DATASET SECTION:
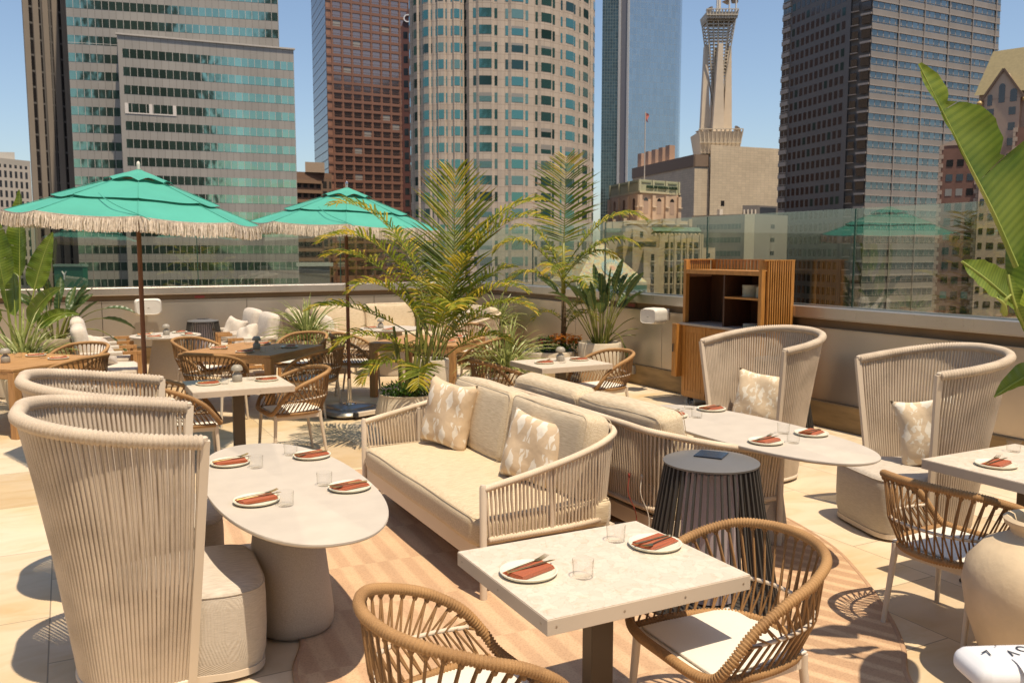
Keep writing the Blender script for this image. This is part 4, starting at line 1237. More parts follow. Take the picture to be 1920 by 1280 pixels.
# ------------------------------------------------------------------ umbrellas
def umbrella(label, loc, rz, tilt, taxis, Rr=1.06, stand=True):
    t = thing('market_umbrella', label, 'umbrella', loc, rz, 'teal fringed parasols')
    zr, za = 2.20, 2.63
    k = MB(); k.tube([(0, 0, 0.12), (0, 0, 2.60)], 0.021, 14); k.build('pole', M['pole'], t, smooth=40)
    k = MB(); k.tube([(0, 0, 0.08), (0, 0, 0.42)], 0.026, 14); k.build('stand_tube', M['chrome'], t, smooth=40)
    top = bpy.data.objects.new('canopy_frame', None)
    Rm = Matrix.Rotation(tilt, 3, Vector(taxis))
    piv = Vector((0, 0, 2.2))
    X = lambda p: Rm @ (Vector(p)-piv) + piv
    n = 8
    def corner(i, r_, z): a = 2*PI*i/n+PI/8*0; return Vector((math.cos(a)*r_, math.sin(a)*r_, z))
    def tier(r0, z0, r1, z1, sag, scal=0.0, rows=6, cols=10, lift=0.0):
        kk = MB()
        for i in range(n):
            g = []
            for a in range(rows+1):
                u = a/rows; row = []
                A = corner(i, lerp(r0, r1, u), lerp(z0, z1, u)); B_ = corner(i+1, lerp(r0, r1, u), lerp(z0, z1, u))
                for c in range(cols+1):
                    v = c/cols; p = A.lerp(B_, v)
                    s_ = 4*v*(1-v)
                    p.z -= sag*s_*u*(1.0) - 0.0
                    p.z += 0.006*math.sin(u*7+i*2+v*5)*s_
                    if scal and a == rows: p.z += scal*abs(math.sin(v*PI))-0.012
                    p.z += lift*s_*u
                    row.append(X(p))
                g.append(row)
            kk.strip(g[::-1])
        return kk
    zz = lambda r_: lerp(za, zr, (r_/Rr)**0.92)
    tier(0.02, za, 0.29, zz(0.29)+0.035, 0.0, 0.028).build('vent_cap', M['canvas'], t, smooth=35)
    tier(0.20, zz(0.2), 0.70, zz(0.70)+0.022, 0.012).build('canopy_tier', M['canvas'], t, smooth=35)
    tier(0.62, zz(0.62)-0.008, Rr, zr, 0.022).build('canopy', M['canvas'], t, smooth=35)
    kk = MB()
    for i in range(n): kk.tube([X(corner(i, 0.66, zz(0.66)+0.002)), X(corner(i, 0.9, zz(0.9)+0.002)), X(corner(i, Rr, zr+0.002))], 0.0028, 5); kk.tube([X(corner(i, 0.24, zz(0.24)+0.012)), X(corner(i, 0.70, zz(0.70)+0.024))], 0.0028, 5)
    kk.build('seams', M['canvas'], t, smooth=True)
    # fringe: hundreds of hanging cords, one trim
    kk = MB(); q = random.Random(11)
    for i in range(n):
        A, B_ = corner(i, Rr*1.002, zr), corner(i+1, Rr*1.002, zr)
        out = ((A+B_)/2); out.z = 0; out.normalize(); side = (B_-A).normalized()
        kk.strip([[X(A.lerp(B_, v/10)+Vector((0, 0, 0.006-0.022*4*(v/10)*(1-v/10)))) for v in range(11)], [X(A.lerp(B_, v/10)+Vector((0, 0, -0.02-0.022*4*(v/10)*(1-v/10)))) for v in range(11)]])
        m_ = 118
        for j in range(m_):
            for lay in range(2):
                v = (j+q.random())/m_; p = A.lerp(B_, v)+out*(0.003+0.009*lay); p.z -= 0.022*4*v*(1-v)+0.006
                L = 0.108*q.uniform(0.86, 1.08); sw = q.uniform(-0.009, 0.009); so_ = q.uniform(-0.006, 0.012); w_ = q.uniform(0.0028, 0.0052)
                pts = [p, p+Vector((0, 0, -L*0.45))+side*sw+out*so_, p+Vector((0, 0, -L))+side*(sw*q.uniform(-1, 1.4))+out*so_*1.5]
                pts = [X(z_) for z_ in pts]; a_ = q.uniform(-0.7, 0.7); d_ = side*math.cos(a_)+out*math.sin(a_)
                kk.strip([[z_-d_*w_, z_+d_*w_] for z_ in pts])
    kk.build('fringe', M['fringe'], t)
    for i in range(n):
        kk = MB(); kk.tube([X(corner(i, 0.03, za-0.05)), X(corner(i, Rr*0.98, zr-0.012))], 0.008, 6); kk.tube([X(corner(i, 0.03, 2.14)), X(corner(i, 0.62, zz(0.62)-0.03))], 0.006, 6); kk.build('rib', M['pole'], t)
    kk = MB(); kk.lathe([(0.014, 0), (0.018, 0.012), (0.012, 0.03), (0.017, 0.045), (0.013, 0.07), (0.0, 0.082)], 12, X((0, 0, za-0.002))); kk.build('finial', M['chrome'] if 'second' in label else M['speaker'], t, smooth=True)
    # draped pull cord on the canopy
    kk = MB(); a0 = PI/8*0
    pts = [X(corner(5.4, 0.66, zz(0.66)+0.03)), X(corner(5.55, 0.74, zz(0.74)+0.02)), X(corner(5.8, 0.9, zz(0.9)+0.014)), X(corner(6.05, 1.08, zz(1.08)+0.01)), X(corner(6.1, 1.14, zz(1.14)+0.008))]
    kk.tube(catmull(pts, 6), 0.004, 5); kk.build('cord', M['canvas'], t)
    if stand:
        s = thing('umbrella_stand', 'heavy metal umbrella stand with beige handle bar' if 'second' in label else 'metal stand of the front left umbrella behind tall chairs', 'umbrella stand', (loc[0], loc[1], 0), R(20), 'umbrella stands')
        kk = MB(); kk.lathe([(0.36, 0.03), (0.365, 0.05), (0.34, 0.075), (0.24, 0.085), (0.235, 0.105), (0.19, 0.12), (0, 0.122)], 40, p=3.5); kk.build('weight', M['stand'], s, smooth=35)
        kk = MB(); kk.lathe([(0.08, 0.122), (0.075, 0.13), (0.035, 0.135), (0.033, 0.17)], 24); kk.build('collar', M['chrome'], s, smooth=40)
        kk = MB(); kk.box((0.0, -0.37, 0.06), (0.34, 0.05, 0.05), bev=0.004); kk.build('handle_bar', M['frame'], s)
        for sx in (-1, 1):
            kk = MB(); kk.box((sx*0.19, -0.37, 0.06), (0.045, 0.056, 0.058), bev=0.006); kk.build('corner_cap', M['black'], s)
        for i in range(4):
            kk = MB(); a = PI/4+i*PI/2; kk.lathe([(0.03, 0), (0.03, 0.03)], 12, (math.cos(a)*0.30, math.sin(a)*0.30, 0)); kk.build('castor', M['black'], s)
    return t
umbrella('teal fringed umbrella at the left, spanning over the left tables', (0.60, 8.52, 0.0), R(-4), R(3.2), (0.4, 0.92, 0))
umbrella('second teal fringed umbrella, partly behind the big palm', (2.90, 9.80, 0.0), R(-16.5), R(2.5), (0.4, 0.92, 0), 1.07)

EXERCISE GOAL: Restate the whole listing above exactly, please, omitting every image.

TASK ANSWER:
Keep writing the Blender script for this image. This is part 4, starting at line 1237. More parts follow. Take the picture to be 1920 by 1280 pixels.
# ------------------------------------------------------------------ umbrellas
def umbrella(label, loc, rz, tilt, taxis, Rr=1.06, stand=True):
    t = thing('market_umbrella', label, 'umbrella', loc, rz, 'teal fringed parasols')
    zr, za = 2.20, 2.63
    k = MB(); k.tube([(0, 0, 0.12), (0, 0, 2.60)], 0.021, 14); k.build('pole', M['pole'], t, smooth=40)
    k = MB(); k.tube([(0, 0, 0.08), (0, 0, 0.42)], 0.026, 14); k.build('stand_tube', M['chrome'], t, smooth=40)
    top = bpy.data.objects.new('canopy_frame', None)
    Rm = Matrix.Rotation(tilt, 3, Vector(taxis))
    piv = Vector((0, 0, 2.2))
    X = lambda p: Rm @ (Vector(p)-piv) + piv
    n = 8
    def corner(i, r_, z): a = 2*PI*i/n+PI/8*0; return Vector((math.cos(a)*r_, math.sin(a)*r_, z))
    def tier(r0, z0, r1, z1, sag, scal=0.0, rows=6, cols=10, lift=0.0):
        kk = MB()
        for i in range(n):
            g = []
            for a in range(rows+1):
                u = a/rows; row = []
                A = corner(i, lerp(r0, r1, u), lerp(z0, z1, u)); B_ = corner(i+1, lerp(r0, r1, u), lerp(z0, z1, u))
                for c in range(cols+1):
                    v = c/cols; p = A.lerp(B_, v)
                    s_ = 4*v*(1-v)
                    p.z -= sag*s_*u*(1.0) - 0.0
                    p.z += 0.006*math.sin(u*7+i*2+v*5)*s_
                    if scal and a == rows: p.z += scal*abs(math.sin(v*PI))-0.012
                    p.z += lift*s_*u
                    row.append(X(p))
                g.append(row)
            kk.strip(g[::-1])
        return kk
    zz = lambda r_: lerp(za, zr, (r_/Rr)**0.92)
    tier(0.02, za, 0.29, zz(0.29)+0.035, 0.0, 0.028).build('vent_cap', M['canvas'], t, smooth=35)
    tier(0.20, zz(0.2), 0.70, zz(0.70)+0.022, 0.012).build('canopy_tier', M['canvas'], t, smooth=35)
    tier(0.62, zz(0.62)-0.008, Rr, zr, 0.022).build('canopy', M['canvas'], t, smooth=35)
    kk = MB()
    for i in range(n): kk.tube([X(corner(i, 0.66, zz(0.66)+0.002)), X(corner(i, 0.9, zz(0.9)+0.002)), X(corner(i, Rr, zr+0.002))], 0.0028, 5); kk.tube([X(corner(i, 0.24, zz(0.24)+0.012)), X(corner(i, 0.70, zz(0.70)+0.024))], 0.0028, 5)
    kk.build('seams', M['canvas'], t, smooth=True)
    # fringe: hundreds of hanging cords, one trim
    kk = MB(); q = random.Random(11)
    for i in range(n):
        A, B_ = corner(i, Rr*1.002, zr), corner(i+1, Rr*1.002, zr)
        out = ((A+B_)/2); out.z = 0; out.normalize(); side = (B_-A).normalized()
        kk.strip([[X(A.lerp(B_, v/10)+Vector((0, 0, 0.006-0.022*4*(v/10)*(1-v/10)))) for v in range(11)], [X(A.lerp(B_, v/10)+Vector((0, 0, -0.02-0.022*4*(v/10)*(1-v/10)))) for v in range(11)]])
        m_ = 118
        for j in range(m_):
            for lay in range(2):
                v = (j+q.random())/m_; p = A.lerp(B_, v)+out*(0.003+0.009*lay); p.z -= 0.022*4*v*(1-v)+0.006
                L = 0.108*q.uniform(0.86, 1.08); sw = q.uniform(-0.009, 0.009); so_ = q.uniform(-0.006, 0.012); w_ = q.uniform(0.0028, 0.0052)
                pts = [p, p+Vector((0, 0, -L*0.45))+side*sw+out*so_, p+Vector((0, 0, -L))+side*(sw*q.uniform(-1, 1.4))+out*so_*1.5]
                pts = [X(z_) for z_ in pts]; a_ = q.uniform(-0.7, 0.7); d_ = side*math.cos(a_)+out*math.sin(a_)
                kk.strip([[z_-d_*w_, z_+d_*w_] for z_ in pts])
    kk.build('fringe', M['fringe'], t)
    for i in range(n):
        kk = MB(); kk.tube([X(corner(i, 0.03, za-0.05)), X(corner(i, Rr*0.98, zr-0.012))], 0.008, 6); kk.tube([X(corner(i, 0.03, 2.14)), X(corner(i, 0.62, zz(0.62)-0.03))], 0.006, 6); kk.build('rib', M['pole'], t)
    kk = MB(); kk.lathe([(0.014, 0), (0.018, 0.012), (0.012, 0.03), (0.017, 0.045), (0.013, 0.07), (0.0, 0.082)], 12, X((0, 0, za-0.002))); kk.build('finial', M['chrome'] if 'second' in label else M['speaker'], t, smooth=True)
    # draped pull cord on the canopy
    kk = MB(); a0 = PI/8*0
    pts = [X(corner(5.4, 0.66, zz(0.66)+0.03)), X(corner(5.55, 0.74, zz(0.74)+0.02)), X(corner(5.8, 0.9, zz(0.9)+0.014)), X(corner(6.05, 1.08, zz(1.08)+0.01)), X(corner(6.1, 1.14, zz(1.14)+0.008))]
    kk.tube(catmull(pts, 6), 0.004, 5); kk.build('cord', M['canvas'], t)
    if stand:
        s = thing('umbrella_stand', 'heavy metal umbrella stand with beige handle bar' if 'second' in label else 'metal stand of the front left umbrella behind tall chairs', 'umbrella stand', (loc[0], loc[1], 0), R(20), 'umbrella stands')
        kk = MB(); kk.lathe([(0.36, 0.03), (0.365, 0.05), (0.34, 0.075), (0.24, 0.085), (0.235, 0.105), (0.19, 0.12), (0, 0.122)], 40, p=3.5); kk.build('weight', M['stand'], s, smooth=35)
        kk = MB(); kk.lathe([(0.08, 0.122), (0.075, 0.13), (0.035, 0.135), (0.033, 0.17)], 24); kk.build('collar', M['chrome'], s, smooth=40)
        kk = MB(); kk.box((0.0, -0.37, 0.06), (0.34, 0.05, 0.05), bev=0.004); kk.build('handle_bar', M['frame'], s)
        for sx in (-1, 1):
            kk = MB(); kk.box((sx*0.19, -0.37, 0.06), (0.045, 0.056, 0.058), bev=0.006); kk.build('corner_cap', M['black'], s)
        for i in range(4):
            kk = MB(); a = PI/4+i*PI/2; kk.lathe([(0.03, 0), (0.03, 0.03)], 12, (math.cos(a)*0.30, math.sin(a)*0.30, 0)); kk.build('castor', M['black'], s)
    return t
umbrella('teal fringed umbrella at the left, spanning over the left tables', (0.60, 8.52, 0.0), R(-4), R(3.2), (0.4, 0.92, 0))
umbrella('second teal fringed umbrella, partly behind the big palm', (2.90, 9.80, 0.0), R(-16.5), R(2.5), (0.4, 0.92, 0), 1.07)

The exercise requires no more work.